> To do: Exactly the lines from the start of the data below through the line that contains "from mathutils.geometry import" are to be copied, with pictures left out.

> Supplied data:
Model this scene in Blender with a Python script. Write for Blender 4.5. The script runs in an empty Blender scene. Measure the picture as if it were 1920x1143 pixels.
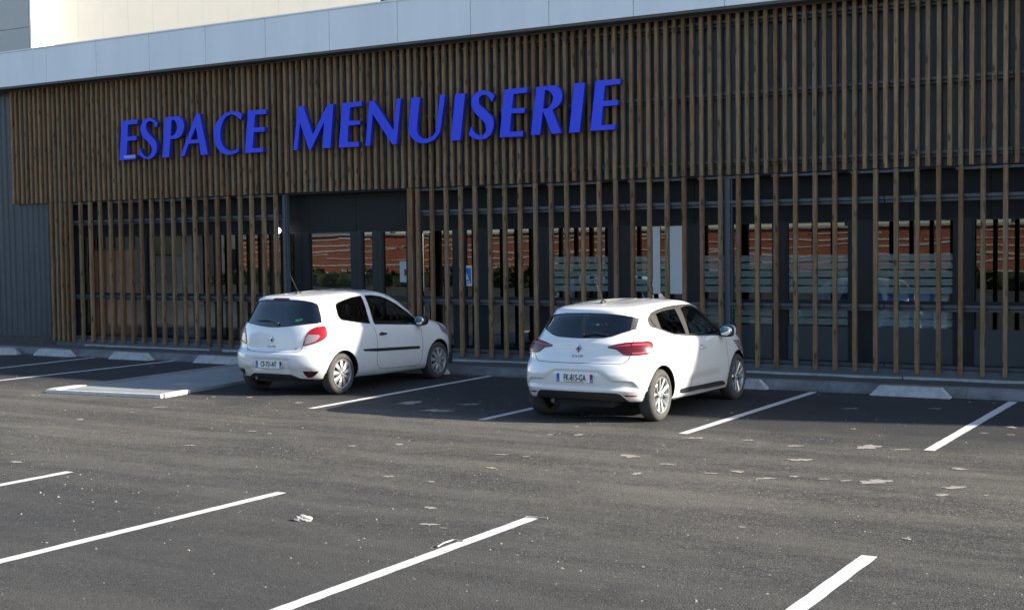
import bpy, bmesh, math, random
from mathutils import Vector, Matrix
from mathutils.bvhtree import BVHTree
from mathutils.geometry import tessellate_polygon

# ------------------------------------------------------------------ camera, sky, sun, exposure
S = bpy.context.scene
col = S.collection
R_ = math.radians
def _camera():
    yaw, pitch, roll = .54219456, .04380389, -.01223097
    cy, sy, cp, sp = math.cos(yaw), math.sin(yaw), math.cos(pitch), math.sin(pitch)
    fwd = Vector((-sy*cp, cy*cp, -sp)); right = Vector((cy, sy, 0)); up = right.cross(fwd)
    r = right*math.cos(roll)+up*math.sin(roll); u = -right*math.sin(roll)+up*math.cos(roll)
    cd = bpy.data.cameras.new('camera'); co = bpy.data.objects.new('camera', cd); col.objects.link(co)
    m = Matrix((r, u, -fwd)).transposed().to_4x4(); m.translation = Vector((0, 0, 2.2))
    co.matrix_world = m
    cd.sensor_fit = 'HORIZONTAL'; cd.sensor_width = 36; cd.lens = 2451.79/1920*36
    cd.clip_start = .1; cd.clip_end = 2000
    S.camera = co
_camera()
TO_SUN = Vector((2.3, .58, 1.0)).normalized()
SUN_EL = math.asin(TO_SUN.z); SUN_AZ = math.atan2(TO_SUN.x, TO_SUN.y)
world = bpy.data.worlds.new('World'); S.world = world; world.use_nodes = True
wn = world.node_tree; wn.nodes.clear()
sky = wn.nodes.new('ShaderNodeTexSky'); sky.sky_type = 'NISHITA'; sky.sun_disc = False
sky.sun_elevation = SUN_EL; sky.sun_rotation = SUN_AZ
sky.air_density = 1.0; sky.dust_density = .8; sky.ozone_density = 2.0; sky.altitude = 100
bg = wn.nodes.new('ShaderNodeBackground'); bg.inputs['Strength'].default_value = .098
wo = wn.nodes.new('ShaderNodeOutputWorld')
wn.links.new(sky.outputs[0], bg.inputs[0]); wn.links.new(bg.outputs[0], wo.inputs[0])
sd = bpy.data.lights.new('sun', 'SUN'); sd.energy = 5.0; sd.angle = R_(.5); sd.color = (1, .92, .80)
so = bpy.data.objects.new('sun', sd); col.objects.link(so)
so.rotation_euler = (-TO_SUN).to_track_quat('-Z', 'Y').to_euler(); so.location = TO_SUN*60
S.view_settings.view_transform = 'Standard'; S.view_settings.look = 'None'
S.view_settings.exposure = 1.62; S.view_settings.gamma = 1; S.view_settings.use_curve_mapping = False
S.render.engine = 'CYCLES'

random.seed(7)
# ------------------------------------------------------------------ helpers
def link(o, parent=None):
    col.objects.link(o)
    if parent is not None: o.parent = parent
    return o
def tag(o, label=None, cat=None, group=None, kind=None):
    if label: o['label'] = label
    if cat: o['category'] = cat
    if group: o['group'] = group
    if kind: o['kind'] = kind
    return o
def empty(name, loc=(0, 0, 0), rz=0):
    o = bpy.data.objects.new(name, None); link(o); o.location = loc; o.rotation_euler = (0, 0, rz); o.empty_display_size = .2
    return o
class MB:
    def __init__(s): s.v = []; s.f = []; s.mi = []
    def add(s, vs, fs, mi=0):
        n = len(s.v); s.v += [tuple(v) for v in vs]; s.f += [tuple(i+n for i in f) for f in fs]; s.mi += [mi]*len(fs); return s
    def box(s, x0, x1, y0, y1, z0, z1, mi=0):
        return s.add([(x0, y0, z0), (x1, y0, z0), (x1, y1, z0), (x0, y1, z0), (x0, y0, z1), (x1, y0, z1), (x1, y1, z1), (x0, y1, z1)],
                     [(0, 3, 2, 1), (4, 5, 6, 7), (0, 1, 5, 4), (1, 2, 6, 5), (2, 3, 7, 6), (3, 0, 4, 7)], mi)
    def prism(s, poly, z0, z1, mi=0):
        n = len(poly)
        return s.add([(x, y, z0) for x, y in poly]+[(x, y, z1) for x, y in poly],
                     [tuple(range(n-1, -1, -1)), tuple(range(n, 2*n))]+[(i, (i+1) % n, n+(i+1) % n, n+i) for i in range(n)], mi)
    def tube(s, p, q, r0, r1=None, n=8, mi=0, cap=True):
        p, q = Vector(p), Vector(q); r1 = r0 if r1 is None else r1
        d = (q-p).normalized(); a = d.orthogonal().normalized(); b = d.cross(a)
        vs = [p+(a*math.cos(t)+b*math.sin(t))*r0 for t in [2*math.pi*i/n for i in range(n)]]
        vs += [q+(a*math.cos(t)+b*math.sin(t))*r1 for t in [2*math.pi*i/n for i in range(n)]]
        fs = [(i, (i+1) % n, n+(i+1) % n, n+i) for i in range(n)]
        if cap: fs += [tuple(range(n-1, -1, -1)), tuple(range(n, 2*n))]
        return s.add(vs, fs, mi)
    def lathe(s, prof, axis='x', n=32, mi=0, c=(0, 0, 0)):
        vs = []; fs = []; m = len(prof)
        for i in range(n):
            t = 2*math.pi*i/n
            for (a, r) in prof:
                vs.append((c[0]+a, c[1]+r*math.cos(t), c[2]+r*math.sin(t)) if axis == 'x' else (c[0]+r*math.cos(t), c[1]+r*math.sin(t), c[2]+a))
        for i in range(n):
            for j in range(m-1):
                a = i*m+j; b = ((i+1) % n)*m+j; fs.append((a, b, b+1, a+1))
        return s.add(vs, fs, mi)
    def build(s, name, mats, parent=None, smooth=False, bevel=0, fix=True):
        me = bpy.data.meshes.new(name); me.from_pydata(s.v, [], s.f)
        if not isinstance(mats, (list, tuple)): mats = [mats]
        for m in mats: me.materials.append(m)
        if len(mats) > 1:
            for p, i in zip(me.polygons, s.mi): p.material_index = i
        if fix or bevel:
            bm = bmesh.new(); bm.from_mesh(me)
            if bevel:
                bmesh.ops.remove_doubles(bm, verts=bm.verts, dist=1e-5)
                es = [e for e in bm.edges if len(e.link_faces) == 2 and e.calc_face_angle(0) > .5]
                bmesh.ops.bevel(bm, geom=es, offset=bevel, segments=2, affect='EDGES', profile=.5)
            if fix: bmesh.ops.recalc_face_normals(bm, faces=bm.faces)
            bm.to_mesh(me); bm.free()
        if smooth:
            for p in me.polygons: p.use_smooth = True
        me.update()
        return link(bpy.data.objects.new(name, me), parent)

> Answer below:
Model this scene in Blender with a Python script. Write for Blender 4.5. The script runs in an empty Blender scene. Measure the picture as if it were 1920x1143 pixels.
import bpy, bmesh, math, random
from mathutils import Vector, Matrix
from mathutils.bvhtree import BVHTree
from mathutils.geometry import tessellate_polygon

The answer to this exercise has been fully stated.